一つのステートが複数の変数で構成される場合、不変項も一つの変数ではなく、複数の変数に対して適用される。
- 事後条件(postcondition)
ステートを変更する上で許される状態遷移の規定のこと。操作によってステートの状態が変わる時、事後条件で定めた制約通りに遷移しなくてはならない。
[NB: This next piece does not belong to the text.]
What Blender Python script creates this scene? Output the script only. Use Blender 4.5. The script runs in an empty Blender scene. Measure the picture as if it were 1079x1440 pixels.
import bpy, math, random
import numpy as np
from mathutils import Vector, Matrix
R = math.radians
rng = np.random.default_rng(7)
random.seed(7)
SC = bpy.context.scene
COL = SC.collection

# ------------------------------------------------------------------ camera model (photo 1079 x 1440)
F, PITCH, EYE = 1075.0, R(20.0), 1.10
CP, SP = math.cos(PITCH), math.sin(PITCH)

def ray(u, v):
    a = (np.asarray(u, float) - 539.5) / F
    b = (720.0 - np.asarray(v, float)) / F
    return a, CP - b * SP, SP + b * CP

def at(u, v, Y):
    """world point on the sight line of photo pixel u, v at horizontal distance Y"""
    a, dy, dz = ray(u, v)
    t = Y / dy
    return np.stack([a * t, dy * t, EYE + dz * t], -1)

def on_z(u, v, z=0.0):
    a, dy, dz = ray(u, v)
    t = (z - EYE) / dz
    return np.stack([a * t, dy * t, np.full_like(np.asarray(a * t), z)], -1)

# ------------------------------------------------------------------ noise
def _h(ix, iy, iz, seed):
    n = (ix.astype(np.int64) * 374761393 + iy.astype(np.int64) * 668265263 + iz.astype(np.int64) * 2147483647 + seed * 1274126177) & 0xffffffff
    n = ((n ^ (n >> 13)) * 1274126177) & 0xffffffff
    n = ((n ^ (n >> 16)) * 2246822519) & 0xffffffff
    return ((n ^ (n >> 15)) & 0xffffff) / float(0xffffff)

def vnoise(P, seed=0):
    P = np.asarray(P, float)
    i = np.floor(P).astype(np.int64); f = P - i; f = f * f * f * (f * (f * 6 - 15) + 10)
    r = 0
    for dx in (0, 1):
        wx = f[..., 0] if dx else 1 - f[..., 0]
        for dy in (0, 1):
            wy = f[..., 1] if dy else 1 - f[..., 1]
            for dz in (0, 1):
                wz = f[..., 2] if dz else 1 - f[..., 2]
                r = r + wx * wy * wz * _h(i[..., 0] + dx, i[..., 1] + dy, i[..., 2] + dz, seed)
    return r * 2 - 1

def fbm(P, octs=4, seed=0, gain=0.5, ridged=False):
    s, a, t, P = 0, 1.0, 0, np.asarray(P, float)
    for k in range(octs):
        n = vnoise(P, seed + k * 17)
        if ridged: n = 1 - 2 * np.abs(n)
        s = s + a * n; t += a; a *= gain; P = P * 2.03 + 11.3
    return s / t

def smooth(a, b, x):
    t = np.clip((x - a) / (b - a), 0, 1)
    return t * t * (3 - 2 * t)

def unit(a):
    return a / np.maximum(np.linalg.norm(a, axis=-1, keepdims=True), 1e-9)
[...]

無効と判断するステートには遷移させない
例) ステート変数;最大値、最小値はそれぞれ変更可能とする。 この時、不変項を以下のように定める ・ステート変数:最小値は0以上 ・ステート変数:最大値は0以上 ・最小値 < 最大値 ステート変数:最小値変更の事後条件 ・変更した値が負数にならない ・変更した値が最大値を上回らない ステート変数:最大値変更の事後条件 ・変更した値が負数にならない ・変更した値が最小値を下回らない
2.スレッドセーフではないパターン
ステートの更新が複数のアクションにまたがる場合、スレッドセーフは崩されやすい。
不運なタイミングによって不正な結果が生じることを競り合い状態という
競り合い状態でよく上がる例
- read-modify-write:読んで・変更して・書き戻す
- check-then-act:チェックして、その観察結果に基づいてアクションをする
- check-if-absent:チェックして無ければ置き換える
いずれも、チェックし、いざ処理を実行するとなったタイミングでスレッドが切り替わり、他のスレッドがチェックと処理まで行ってしまうと不具合が発生する可能性がある(最初のチェック結果が既に無効となっている可能性があるため)。
3.スレッドセーフにするには?
- 指針1 オブジェクトのステートを無くす
メソッド内のローカル変数のみ使用する場合は常にスレッドセーフとなる。一つのスレッドのみしかアクセスさせない方法をスレッド拘束という。
- 指針2 オブジェクトのステートを変更不可にする
変更不可のステートに対するアクセスは常にスレッドセーフ。Javaの場合はfinalにする。
- 指針3 ロックでガードする
複数のスレッドがアクセスする可変なステート変数は、その変数へのすべてのアクセスが同じロックの元で行われる必要がある(すべてのアクセスとは、変更だけでなく読み込みも含むので注意)。
複数のステートで不変項が構成される場合、それらはすべて同一のロックによってガードされる必要がある。
javaの場合、synchronizedでロックする。